Cisco Systems is ditching its WebEx Social initiative and instead will embrace rival Jive Software’s enterprise social networking as the networking giant looks to gain better traction in the highly competitive business collaboration space.
The two companies announced May 1 that Cisco is integrating Jive’s suite of social networking solutions into its unified communications (UC) offerings, such as WebEx Meetings and Jabber for online meetings and video conferences. Jive’s products bring features found in consumer social networks to the business arena, including user profiles, blogs, online groups and wikis.
In addition, the vendors will jointly develop further products and integrations to expand the capabilities of the partnership. Cisco will sell the integrated solutions via its partner program.

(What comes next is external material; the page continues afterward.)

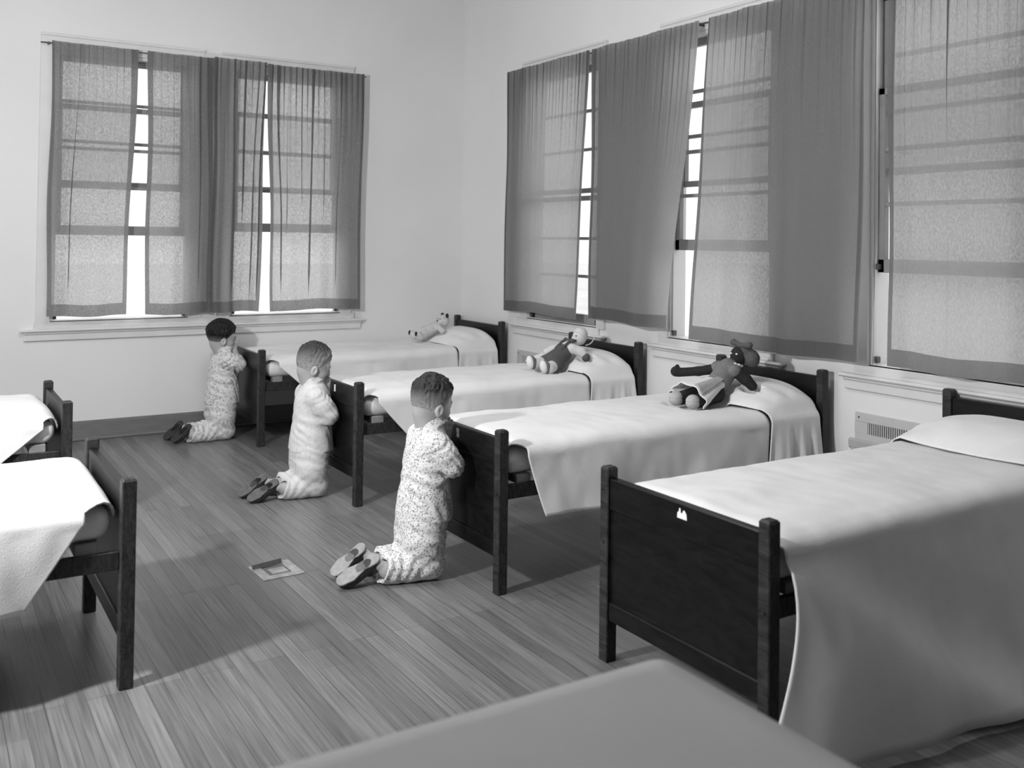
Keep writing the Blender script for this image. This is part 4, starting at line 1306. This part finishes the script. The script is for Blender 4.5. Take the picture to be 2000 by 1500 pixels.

“What really gets me excited about the Jive and Cisco integration is that we are bringing two leading collaboration and communications technology solutions together and delivering them in a single experience for our customers—one place for employees to communicate and collaborate, one place for customer communities to foster and broaden support, and one place for partners to drive business outcomes,” Peder Ulander, vice president of collaboration solutions marketing at Cisco, said in a post on the company blog. “Together, we are helping our customers easily go between their real-time conversations, like instant messages, videoconferences and online meetings, with the more persistent social conversations, like blogs, discussions, wikis, posts and online groups.”
The move comes as Cisco continues to navigate the competitive UC space, which includes such competitors as Microsoft with its Lync offerings, IBM, ShoreTel and a revitalized Mitel. Cisco executives have said that enterprise social networking was a key part of the puzzle—they had been pushing WebEx Social (once known as WebEx Quad) for several years, and in December 2013 bought Collaborate.com to help expand their capabilities around mobile and social collaboration.
“We see great value in providing social solutions to our customers,” Ulander wrote in his blog post. “Bringing together social networking with communications technology provides people with the means to collaborate and gives them flexibility to do the best work they can.”
The partnership with Jive is an indication that WebEx Social hadn’t gained the traction in the market that the company had hoped it would, according to Zeus Kerravala, principal analyst at ZK Research. It’s also the latest example of Cisco executives deciding to go the partnership route as it looks to extend its capabilities.
“For Cisco, the move is interesting but consistent with the other announcements the company has made over the past year or so,” Kerravala wrote in a post on the NoJitter blog site. “Cisco seems content to do what it does best, instead of throwing more resources at a market that’s too established or too far afield from Cisco’s core for it to win. … Instead of chasing a market filled with best-of-breed companies and some big-name software companies, partner with Jive and go focus on what the company does best.”
The partnership gives Jive—which competes with the likes of Microsoft’s Jammer and Sharepoint, IBM and Tibco—a significantly larger customer base.
“The opportunity to sell product through Cisco’s massive global channel is certainly a boon for a company that small in comparison to the competitive field,” he wrote.
Jive Chairman and CEO Tony Zingale saw the same advantages.
“Cisco is one of the most well-respected companies on the planet, with hundreds of thousands of companies leveraging their real-time communication and collaboration offerings,” Zingale said in a statement. “Together, we can bring Jive’s industry-leading collaboration platform to these customers, and help drive even deeper and more productive business outcomes across their employees, customers and partners.”
Cisco will continue to support WebEx Social into June 2016 (for cloud environments) and June 2017 (for on-premises deployments).